What is needed. Reproduce the top of the data verbatim, through and including the line that contains "sun.location = (0, 0, 60)".

▬▬▬

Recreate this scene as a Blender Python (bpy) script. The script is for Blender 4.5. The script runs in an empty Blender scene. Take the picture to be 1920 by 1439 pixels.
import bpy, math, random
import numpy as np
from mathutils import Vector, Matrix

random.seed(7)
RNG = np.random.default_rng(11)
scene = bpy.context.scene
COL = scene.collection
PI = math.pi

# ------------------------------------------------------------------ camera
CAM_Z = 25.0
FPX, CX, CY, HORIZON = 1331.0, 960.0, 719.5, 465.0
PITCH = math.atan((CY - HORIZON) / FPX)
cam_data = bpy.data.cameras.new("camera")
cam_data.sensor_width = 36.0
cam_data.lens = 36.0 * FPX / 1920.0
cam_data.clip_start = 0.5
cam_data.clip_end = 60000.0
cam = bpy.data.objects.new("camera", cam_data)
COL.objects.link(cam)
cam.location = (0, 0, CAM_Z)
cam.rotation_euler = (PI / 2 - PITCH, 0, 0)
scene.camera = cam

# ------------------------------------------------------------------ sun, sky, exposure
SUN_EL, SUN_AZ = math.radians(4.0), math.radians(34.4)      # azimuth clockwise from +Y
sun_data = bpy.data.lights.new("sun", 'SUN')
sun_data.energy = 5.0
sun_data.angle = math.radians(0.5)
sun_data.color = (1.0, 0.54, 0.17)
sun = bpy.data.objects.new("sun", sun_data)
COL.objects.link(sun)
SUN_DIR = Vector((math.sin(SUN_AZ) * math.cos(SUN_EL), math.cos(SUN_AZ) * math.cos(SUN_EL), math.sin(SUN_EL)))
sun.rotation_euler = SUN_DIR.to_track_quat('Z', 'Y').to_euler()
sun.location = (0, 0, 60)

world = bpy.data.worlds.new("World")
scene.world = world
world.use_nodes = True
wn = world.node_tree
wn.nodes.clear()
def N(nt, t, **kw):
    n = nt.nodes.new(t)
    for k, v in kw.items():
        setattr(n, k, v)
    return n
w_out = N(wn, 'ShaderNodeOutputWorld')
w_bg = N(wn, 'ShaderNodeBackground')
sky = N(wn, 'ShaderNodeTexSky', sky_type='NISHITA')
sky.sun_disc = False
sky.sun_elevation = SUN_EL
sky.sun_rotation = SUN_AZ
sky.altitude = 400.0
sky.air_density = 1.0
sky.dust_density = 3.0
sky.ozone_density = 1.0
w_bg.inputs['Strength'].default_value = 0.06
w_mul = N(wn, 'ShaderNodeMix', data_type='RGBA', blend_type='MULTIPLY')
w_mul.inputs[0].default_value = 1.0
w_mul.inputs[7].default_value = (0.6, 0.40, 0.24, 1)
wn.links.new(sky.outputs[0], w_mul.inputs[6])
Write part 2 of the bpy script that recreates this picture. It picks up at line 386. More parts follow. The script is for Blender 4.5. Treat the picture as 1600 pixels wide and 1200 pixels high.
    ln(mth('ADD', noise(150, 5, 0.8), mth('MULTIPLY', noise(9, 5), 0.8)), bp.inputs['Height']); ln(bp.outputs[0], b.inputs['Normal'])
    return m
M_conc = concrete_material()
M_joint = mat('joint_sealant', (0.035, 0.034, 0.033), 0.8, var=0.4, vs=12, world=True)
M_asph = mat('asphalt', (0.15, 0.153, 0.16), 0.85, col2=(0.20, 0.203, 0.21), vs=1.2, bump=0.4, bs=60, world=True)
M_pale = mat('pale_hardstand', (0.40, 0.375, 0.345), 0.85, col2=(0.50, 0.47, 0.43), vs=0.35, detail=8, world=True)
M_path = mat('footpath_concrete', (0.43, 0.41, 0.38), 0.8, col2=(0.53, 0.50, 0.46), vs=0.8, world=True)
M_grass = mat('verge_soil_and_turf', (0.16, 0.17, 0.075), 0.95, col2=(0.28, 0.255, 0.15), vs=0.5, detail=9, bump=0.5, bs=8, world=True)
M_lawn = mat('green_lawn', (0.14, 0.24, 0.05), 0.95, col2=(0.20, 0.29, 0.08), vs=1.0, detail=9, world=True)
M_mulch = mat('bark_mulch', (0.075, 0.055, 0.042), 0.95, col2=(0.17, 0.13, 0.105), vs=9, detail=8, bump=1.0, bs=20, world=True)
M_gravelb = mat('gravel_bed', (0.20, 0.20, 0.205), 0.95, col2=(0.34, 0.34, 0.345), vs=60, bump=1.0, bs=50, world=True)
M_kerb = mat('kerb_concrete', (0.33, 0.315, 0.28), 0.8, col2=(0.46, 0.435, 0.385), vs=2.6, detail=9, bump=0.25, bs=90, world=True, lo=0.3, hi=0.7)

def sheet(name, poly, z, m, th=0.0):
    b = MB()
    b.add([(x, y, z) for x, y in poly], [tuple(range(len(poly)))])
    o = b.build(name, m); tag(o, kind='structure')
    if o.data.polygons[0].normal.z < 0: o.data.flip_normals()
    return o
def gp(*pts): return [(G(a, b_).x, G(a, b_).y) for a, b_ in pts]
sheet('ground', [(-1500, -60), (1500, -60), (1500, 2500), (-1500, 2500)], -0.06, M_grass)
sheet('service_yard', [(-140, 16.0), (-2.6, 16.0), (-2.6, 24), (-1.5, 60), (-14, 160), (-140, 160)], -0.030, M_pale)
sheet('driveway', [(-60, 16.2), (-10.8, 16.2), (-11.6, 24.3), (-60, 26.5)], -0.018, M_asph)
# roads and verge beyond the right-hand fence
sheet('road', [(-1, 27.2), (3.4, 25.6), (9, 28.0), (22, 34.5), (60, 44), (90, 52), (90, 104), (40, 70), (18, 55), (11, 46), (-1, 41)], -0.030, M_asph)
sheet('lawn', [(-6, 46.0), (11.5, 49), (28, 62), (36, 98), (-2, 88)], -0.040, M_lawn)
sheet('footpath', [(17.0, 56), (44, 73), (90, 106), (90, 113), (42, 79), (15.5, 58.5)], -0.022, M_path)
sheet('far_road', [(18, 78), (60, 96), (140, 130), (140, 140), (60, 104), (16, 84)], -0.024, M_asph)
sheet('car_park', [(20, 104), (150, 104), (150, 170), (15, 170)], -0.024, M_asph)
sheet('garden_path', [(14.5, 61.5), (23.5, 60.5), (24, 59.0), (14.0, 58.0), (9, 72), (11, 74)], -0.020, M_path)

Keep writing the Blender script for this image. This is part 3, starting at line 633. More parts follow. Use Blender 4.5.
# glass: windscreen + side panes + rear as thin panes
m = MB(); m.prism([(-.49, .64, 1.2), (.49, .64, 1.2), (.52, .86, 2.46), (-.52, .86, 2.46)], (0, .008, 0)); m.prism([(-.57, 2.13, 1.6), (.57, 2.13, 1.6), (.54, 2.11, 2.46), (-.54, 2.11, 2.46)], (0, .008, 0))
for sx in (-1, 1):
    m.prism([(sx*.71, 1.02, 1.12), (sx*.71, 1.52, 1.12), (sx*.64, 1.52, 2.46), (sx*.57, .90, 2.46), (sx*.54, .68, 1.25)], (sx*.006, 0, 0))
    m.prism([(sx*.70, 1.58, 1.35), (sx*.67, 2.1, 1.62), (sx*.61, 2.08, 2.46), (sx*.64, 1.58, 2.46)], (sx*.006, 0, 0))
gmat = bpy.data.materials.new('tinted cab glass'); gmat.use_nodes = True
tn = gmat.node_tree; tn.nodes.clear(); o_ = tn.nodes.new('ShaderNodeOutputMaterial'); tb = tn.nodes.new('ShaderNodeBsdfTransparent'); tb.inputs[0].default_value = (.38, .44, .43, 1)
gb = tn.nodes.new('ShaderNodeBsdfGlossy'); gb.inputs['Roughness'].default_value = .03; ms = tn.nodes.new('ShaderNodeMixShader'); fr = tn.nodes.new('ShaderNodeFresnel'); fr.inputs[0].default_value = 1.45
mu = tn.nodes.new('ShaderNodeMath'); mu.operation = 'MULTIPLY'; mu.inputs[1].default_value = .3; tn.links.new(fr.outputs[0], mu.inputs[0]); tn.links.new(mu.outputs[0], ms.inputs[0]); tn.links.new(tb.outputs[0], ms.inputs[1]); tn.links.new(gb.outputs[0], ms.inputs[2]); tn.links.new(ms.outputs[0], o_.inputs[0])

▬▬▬

Task output.
Recreate this scene as a Blender Python (bpy) script. The script is for Blender 4.5. The script runs in an empty Blender scene. Take the picture to be 1920 by 1439 pixels.
import bpy, math, random
import numpy as np
from mathutils import Vector, Matrix

random.seed(7)
RNG = np.random.default_rng(11)
scene = bpy.context.scene
COL = scene.collection
PI = math.pi

# ------------------------------------------------------------------ camera
CAM_Z = 25.0
FPX, CX, CY, HORIZON = 1331.0, 960.0, 719.5, 465.0
PITCH = math.atan((CY - HORIZON) / FPX)
cam_data = bpy.data.cameras.new("camera")
cam_data.sensor_width = 36.0
cam_data.lens = 36.0 * FPX / 1920.0
cam_data.clip_start = 0.5
cam_data.clip_end = 60000.0
cam = bpy.data.objects.new("camera", cam_data)
COL.objects.link(cam)
cam.location = (0, 0, CAM_Z)
cam.rotation_euler = (PI / 2 - PITCH, 0, 0)
scene.camera = cam

# ------------------------------------------------------------------ sun, sky, exposure
SUN_EL, SUN_AZ = math.radians(4.0), math.radians(34.4)      # azimuth clockwise from +Y
sun_data = bpy.data.lights.new("sun", 'SUN')
sun_data.energy = 5.0
sun_data.angle = math.radians(0.5)
sun_data.color = (1.0, 0.54, 0.17)
sun = bpy.data.objects.new("sun", sun_data)
COL.objects.link(sun)
SUN_DIR = Vector((math.sin(SUN_AZ) * math.cos(SUN_EL), math.cos(SUN_AZ) * math.cos(SUN_EL), math.sin(SUN_EL)))
sun.rotation_euler = SUN_DIR.to_track_quat('Z', 'Y').to_euler()
sun.location = (0, 0, 60)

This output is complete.